Scene modeling code data
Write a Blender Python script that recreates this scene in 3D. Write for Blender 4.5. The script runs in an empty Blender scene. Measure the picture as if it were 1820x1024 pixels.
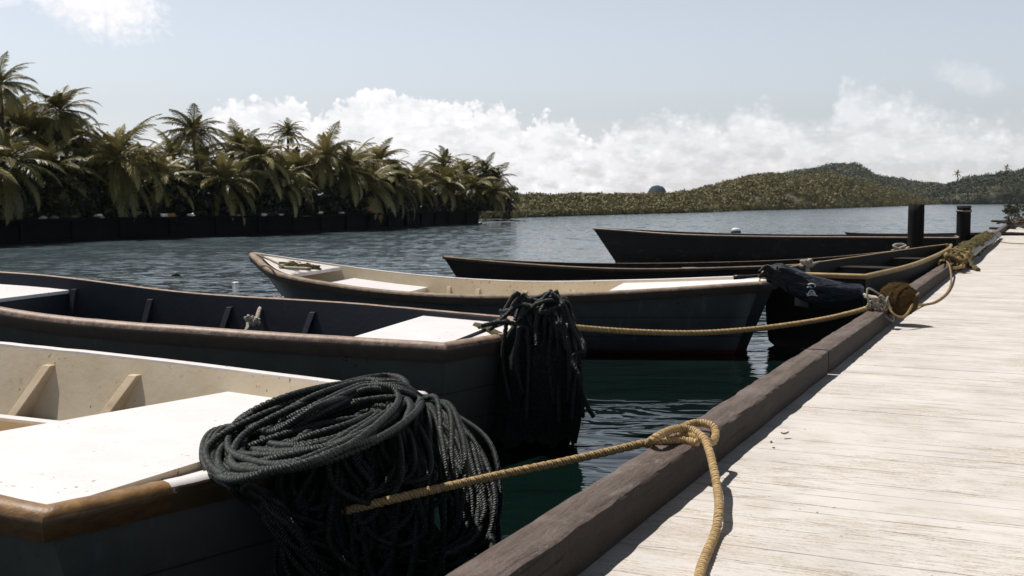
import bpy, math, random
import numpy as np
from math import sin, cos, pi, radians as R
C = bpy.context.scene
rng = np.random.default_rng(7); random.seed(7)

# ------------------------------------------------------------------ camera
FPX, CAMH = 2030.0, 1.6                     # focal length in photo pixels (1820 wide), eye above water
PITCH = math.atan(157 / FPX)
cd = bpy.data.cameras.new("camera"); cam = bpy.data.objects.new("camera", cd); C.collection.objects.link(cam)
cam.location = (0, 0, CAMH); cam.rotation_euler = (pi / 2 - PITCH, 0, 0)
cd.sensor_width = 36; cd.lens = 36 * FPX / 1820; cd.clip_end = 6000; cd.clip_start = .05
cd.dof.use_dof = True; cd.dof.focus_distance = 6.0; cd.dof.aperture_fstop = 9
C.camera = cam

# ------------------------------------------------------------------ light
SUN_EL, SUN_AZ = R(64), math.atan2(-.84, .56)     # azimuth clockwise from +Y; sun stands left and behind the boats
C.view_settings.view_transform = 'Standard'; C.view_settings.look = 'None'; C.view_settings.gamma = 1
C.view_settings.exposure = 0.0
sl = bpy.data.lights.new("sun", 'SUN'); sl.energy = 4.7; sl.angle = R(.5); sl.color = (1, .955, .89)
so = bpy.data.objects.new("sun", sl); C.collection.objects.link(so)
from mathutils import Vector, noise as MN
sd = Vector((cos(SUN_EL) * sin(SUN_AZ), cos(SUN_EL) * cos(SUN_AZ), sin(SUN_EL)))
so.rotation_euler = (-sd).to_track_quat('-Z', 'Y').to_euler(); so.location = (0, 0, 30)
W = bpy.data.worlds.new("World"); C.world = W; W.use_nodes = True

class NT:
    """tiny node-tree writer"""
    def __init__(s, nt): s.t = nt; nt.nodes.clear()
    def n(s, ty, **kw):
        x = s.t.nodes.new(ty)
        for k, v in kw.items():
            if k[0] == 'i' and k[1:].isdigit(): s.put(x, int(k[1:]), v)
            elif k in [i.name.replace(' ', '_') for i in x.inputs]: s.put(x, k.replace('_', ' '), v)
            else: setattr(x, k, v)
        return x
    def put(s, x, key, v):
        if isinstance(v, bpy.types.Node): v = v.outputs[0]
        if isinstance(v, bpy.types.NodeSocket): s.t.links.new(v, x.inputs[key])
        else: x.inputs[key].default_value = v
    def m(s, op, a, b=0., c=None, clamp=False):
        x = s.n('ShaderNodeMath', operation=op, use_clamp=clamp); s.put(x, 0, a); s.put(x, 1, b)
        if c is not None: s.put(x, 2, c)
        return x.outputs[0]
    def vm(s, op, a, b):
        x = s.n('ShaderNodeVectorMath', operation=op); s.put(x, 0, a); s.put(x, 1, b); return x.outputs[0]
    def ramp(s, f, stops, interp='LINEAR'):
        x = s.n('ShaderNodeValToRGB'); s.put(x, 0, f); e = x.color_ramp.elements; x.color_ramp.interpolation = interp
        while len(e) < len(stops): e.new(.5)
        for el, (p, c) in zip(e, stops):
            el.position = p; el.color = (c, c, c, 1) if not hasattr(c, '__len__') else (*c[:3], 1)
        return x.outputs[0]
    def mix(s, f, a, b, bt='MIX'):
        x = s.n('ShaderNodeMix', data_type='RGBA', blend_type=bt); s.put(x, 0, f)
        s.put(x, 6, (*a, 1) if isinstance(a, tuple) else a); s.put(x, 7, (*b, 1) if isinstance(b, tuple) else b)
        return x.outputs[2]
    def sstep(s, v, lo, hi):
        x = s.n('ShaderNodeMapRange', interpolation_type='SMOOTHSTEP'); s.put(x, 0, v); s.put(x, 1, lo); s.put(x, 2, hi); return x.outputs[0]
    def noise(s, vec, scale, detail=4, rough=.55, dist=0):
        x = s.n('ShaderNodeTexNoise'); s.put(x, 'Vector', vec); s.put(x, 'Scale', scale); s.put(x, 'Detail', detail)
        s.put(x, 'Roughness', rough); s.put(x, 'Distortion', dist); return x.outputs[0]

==

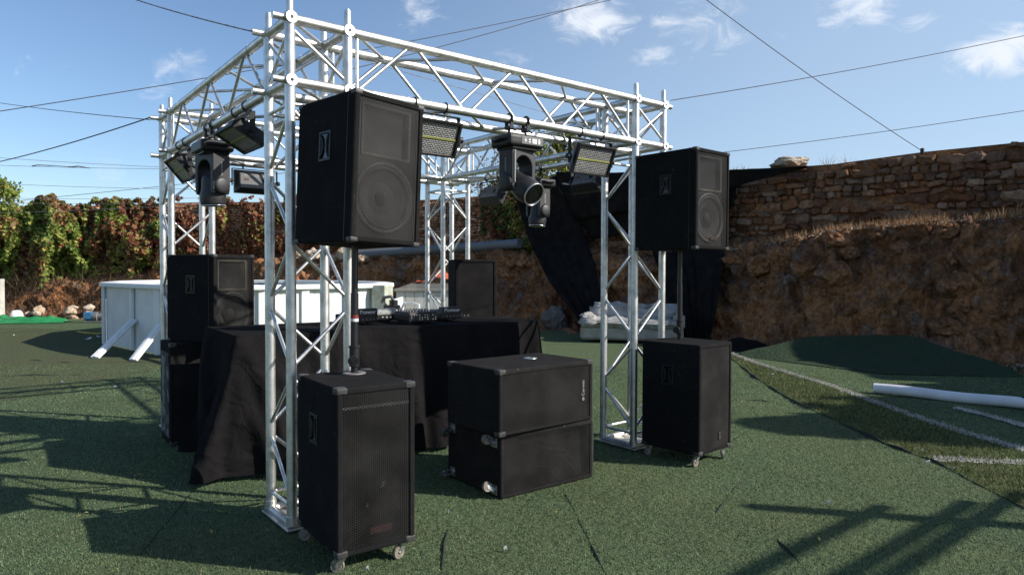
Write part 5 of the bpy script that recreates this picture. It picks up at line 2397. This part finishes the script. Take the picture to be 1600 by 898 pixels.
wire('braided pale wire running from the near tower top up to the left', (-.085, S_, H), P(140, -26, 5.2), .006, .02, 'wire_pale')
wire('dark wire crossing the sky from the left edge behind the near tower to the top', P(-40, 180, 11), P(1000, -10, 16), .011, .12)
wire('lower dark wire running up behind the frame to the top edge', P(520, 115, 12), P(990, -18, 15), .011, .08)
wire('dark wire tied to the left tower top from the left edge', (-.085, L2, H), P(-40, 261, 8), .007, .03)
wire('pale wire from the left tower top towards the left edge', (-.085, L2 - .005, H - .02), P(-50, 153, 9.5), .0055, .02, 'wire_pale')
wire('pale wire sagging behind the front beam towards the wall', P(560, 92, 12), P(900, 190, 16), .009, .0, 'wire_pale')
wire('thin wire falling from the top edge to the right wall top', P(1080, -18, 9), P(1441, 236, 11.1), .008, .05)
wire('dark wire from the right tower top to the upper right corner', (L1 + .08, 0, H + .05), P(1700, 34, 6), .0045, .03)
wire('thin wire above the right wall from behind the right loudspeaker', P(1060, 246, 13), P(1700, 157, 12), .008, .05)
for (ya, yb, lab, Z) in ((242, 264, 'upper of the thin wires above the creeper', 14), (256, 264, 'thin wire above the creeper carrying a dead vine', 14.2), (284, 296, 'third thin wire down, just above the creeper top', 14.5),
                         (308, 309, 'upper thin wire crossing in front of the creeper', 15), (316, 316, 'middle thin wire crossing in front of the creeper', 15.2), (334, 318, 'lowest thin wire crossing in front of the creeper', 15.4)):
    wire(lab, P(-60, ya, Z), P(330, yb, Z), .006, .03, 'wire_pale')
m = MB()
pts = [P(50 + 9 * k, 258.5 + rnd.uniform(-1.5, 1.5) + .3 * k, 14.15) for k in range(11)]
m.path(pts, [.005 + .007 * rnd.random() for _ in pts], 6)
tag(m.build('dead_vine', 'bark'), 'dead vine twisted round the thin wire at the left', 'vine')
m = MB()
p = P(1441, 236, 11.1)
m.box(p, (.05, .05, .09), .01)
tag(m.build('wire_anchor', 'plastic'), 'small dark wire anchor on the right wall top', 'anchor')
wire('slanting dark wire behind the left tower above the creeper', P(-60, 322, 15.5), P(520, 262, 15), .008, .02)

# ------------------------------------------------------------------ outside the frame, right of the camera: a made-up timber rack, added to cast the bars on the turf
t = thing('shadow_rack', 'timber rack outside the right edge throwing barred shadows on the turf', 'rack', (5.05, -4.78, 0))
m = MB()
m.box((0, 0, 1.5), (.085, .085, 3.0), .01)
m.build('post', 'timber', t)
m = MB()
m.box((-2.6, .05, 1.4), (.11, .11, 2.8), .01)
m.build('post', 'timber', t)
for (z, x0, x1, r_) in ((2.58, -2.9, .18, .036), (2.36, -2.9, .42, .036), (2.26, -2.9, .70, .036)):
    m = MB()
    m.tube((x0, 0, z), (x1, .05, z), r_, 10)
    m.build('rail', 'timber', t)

...

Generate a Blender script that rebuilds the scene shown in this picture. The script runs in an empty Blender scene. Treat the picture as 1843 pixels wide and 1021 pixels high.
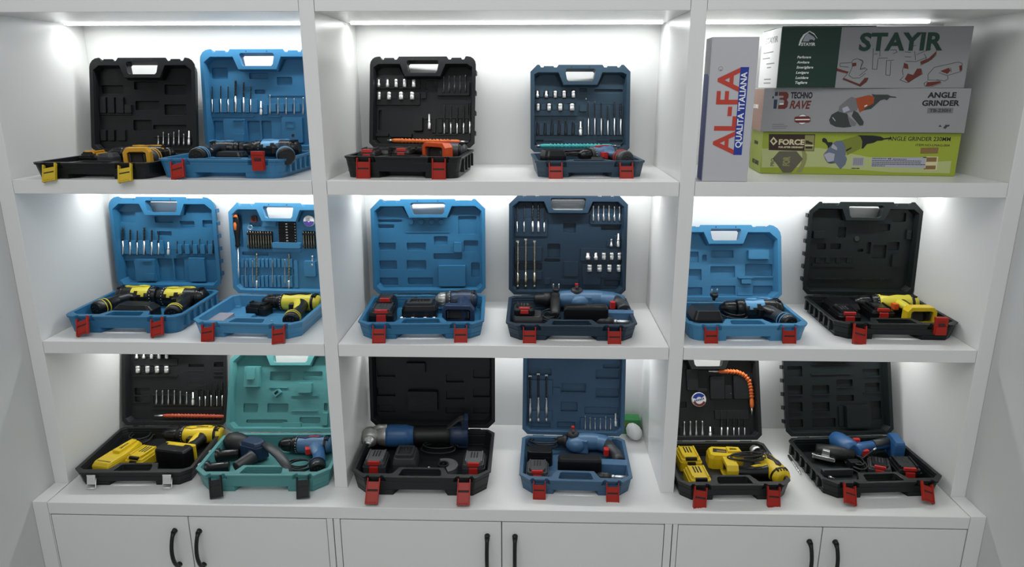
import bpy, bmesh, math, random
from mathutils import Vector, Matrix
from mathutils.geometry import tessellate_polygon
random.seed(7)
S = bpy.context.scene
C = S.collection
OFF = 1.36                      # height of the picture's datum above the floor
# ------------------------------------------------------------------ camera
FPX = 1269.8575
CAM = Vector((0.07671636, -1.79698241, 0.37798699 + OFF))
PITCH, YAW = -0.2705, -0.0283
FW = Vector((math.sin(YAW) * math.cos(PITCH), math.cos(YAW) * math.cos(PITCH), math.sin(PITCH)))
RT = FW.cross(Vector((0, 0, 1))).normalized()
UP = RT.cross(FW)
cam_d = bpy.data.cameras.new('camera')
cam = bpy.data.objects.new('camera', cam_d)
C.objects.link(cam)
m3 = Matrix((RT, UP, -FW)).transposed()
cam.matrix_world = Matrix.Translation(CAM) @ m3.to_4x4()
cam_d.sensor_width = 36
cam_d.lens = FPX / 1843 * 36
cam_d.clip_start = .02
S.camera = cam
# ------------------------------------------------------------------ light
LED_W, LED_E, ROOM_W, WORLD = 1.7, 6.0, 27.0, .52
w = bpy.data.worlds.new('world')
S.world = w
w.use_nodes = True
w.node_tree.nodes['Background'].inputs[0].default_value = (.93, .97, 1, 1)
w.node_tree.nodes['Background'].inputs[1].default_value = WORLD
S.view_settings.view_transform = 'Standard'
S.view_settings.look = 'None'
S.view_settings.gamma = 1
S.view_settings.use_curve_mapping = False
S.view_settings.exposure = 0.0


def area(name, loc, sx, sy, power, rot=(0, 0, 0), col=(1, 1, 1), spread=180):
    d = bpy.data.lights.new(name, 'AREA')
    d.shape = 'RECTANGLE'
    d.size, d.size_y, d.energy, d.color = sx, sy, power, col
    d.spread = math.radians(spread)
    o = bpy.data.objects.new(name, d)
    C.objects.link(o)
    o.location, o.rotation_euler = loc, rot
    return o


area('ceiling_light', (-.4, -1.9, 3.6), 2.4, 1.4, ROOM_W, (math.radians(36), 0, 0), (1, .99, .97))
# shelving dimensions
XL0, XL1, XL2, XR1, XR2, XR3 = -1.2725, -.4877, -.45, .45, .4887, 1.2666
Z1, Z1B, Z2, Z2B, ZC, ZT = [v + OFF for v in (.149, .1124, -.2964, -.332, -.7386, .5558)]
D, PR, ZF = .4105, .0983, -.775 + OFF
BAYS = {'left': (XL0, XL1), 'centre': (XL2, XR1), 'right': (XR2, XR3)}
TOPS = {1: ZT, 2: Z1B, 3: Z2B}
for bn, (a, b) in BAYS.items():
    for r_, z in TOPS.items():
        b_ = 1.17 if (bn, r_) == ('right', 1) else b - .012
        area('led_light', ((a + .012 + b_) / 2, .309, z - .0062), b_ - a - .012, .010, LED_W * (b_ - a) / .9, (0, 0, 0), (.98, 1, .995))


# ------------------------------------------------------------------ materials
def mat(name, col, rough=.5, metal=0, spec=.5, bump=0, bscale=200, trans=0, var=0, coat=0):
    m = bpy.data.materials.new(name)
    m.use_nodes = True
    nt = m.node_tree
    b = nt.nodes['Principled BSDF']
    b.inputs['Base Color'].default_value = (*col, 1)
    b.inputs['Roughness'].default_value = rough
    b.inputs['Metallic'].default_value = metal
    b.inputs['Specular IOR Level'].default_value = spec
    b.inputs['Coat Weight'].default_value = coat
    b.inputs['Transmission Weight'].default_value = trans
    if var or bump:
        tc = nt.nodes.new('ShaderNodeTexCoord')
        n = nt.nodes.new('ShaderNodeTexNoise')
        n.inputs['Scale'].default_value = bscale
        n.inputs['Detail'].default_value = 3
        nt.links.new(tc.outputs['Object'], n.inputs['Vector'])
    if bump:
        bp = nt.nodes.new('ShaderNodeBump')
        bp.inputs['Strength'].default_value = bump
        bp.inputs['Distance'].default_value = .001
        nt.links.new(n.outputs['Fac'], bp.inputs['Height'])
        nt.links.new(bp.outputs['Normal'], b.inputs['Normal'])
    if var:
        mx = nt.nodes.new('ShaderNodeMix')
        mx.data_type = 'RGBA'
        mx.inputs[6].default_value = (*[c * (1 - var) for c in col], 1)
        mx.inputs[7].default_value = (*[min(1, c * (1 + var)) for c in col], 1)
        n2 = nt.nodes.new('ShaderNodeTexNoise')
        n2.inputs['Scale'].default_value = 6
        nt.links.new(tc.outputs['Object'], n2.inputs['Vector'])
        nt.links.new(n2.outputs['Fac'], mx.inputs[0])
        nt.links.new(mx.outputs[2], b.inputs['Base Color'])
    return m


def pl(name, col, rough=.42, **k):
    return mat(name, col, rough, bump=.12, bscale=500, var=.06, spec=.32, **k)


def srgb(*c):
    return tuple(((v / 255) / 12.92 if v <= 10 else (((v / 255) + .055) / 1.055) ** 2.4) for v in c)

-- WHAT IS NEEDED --
Start at the line with "Write a Blender", stop at the line with "C.camera = cam", both lines included, and repeat that span exactly without its pictures.

-- FINISHED ANSWER --
Write a Blender Python script that recreates this scene in 3D. Write for Blender 4.5. The script runs in an empty Blender scene. Measure the picture as if it were 1820x1024 pixels.
import bpy, math, random
import numpy as np
from math import sin, cos, pi, radians as R
C = bpy.context.scene
rng = np.random.default_rng(7); random.seed(7)

# ------------------------------------------------------------------ camera
FPX, CAMH = 2030.0, 1.6                     # focal length in photo pixels (1820 wide), eye above water
PITCH = math.atan(157 / FPX)
cd = bpy.data.cameras.new("camera"); cam = bpy.data.objects.new("camera", cd); C.collection.objects.link(cam)
cam.location = (0, 0, CAMH); cam.rotation_euler = (pi / 2 - PITCH, 0, 0)
cd.sensor_width = 36; cd.lens = 36 * FPX / 1820; cd.clip_end = 6000; cd.clip_start = .05
cd.dof.use_dof = True; cd.dof.focus_distance = 6.0; cd.dof.aperture_fstop = 9
C.camera = cam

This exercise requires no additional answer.